Actually, the good news about the move to the city is _not_ any kind of
automatic increase in the standard of living (since the powers that be,
including not only the US, the IMF, and the World Bank but also the local
bourgeoisie will struggle mightily to prevent that kind of increase) but
rather the fact that the concentration of workers into cities and factories
helps creates conditions that allow workers to unite and actually win some
of their demands. (Being scattered across the countryside in distinct
communities with small holdings of property makes it hard to organize
collectively. I think that atomization is what Marx was talking about when
he referred to the "idiocy of rural life.")
The big fear of the US elites is that the workers and peasants will try
moving trying a path to good dental hygiene and other worldly goods that
deviates from the neoliberal Party Line. This fear remains even though the
official Truth is that "There Is No Alternative," that only (neoliberal)
capitalism can exist. So the efforts to suppress alternatives continues
apace. Besides, imposing neoliberalism is profitable business, as when the
Harvard Harpies dug their talons into Russia's carcass. What's good for
capitalism as a whole and what's good for individual capitalists as
individuals mesh together well, reinforcing the trend -- until the "race
to the bottom" causes an underconsumption crisis and/or an environmental
melt-down that swamps even the US.
One problem is that the revolutions in the poor countries often are pretty
incomplete themselves. Social-democratic parties have found themselves
swept into the neoliberal whirlpool as their roots in the working class
withered. On the other hand, the "actually existing socialisms" were
usually pretty good at developing welfare states (in response to the
popular revolts which put the leadership in power) which helped dental
hygiene and provided a large amount of security (once the revolution got
beyond the bloody stage, e.g., high Stalinism).[*] But in the long run,
even the best revolutionary governments became detached from their social
bases, becoming increasingly top-down toward, and fearful of, the workers
and peasants. (In Eastern Europe, with the notable exception of Tito's
Yugoslavia, the situation _started_ that way, since the revolution was
imposed from the outside, by the USSR.)
More concretely, we see people like the leftist rebels in Colombia being
willing to compromise with the drug traders and the like. Note that I'm not
blaming them, since the objective conditions they face make any other
choice close to impossible. But it does say something about the future
possibilities for socialism there -- or rather it says something about the
_kind_ of socialism most likely to arise.
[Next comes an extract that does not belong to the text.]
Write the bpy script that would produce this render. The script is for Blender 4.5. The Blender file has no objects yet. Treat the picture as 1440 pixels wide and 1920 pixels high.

Nonetheless, the US and its minions should allow all of the countries of
the world to try their own paths -- rather than attacking them covertly (as
with Chile), militarily (as with Nicaragua), or economically (as with even
Mitterand's France). Not only is this policy anti-democratic, but as I've
said before the imposition of a one-size-fits-all neoliberal template
prevents the human societal variety that's necessary to long-term adaptation.
And notice that the imposition of neoliberalism isn't in the name of
reducing world-wide externality problems like global warming, for which
interdependencies imply the need for some kind of collective
decision-making and imposition on the free-riders. At least according to
its proponents, capitalism could do pretty well even if it were bottled up
in one country. At least according to its proponents, capitalist
globalization isn't needed. So the neoliberal template need not be forced
onto the world.
[*] Has anyone ever noticed the similarity between the development of the
USSR and that of the Ford Motor Company (or similar "entrepreneurial"
corporations)? It starts with the radical idiosyncrasies of the Great
Leader (Stalin, Henry Ford, Sr.), who is then replaced by nameless
bureaucratic suits who normalize the regime.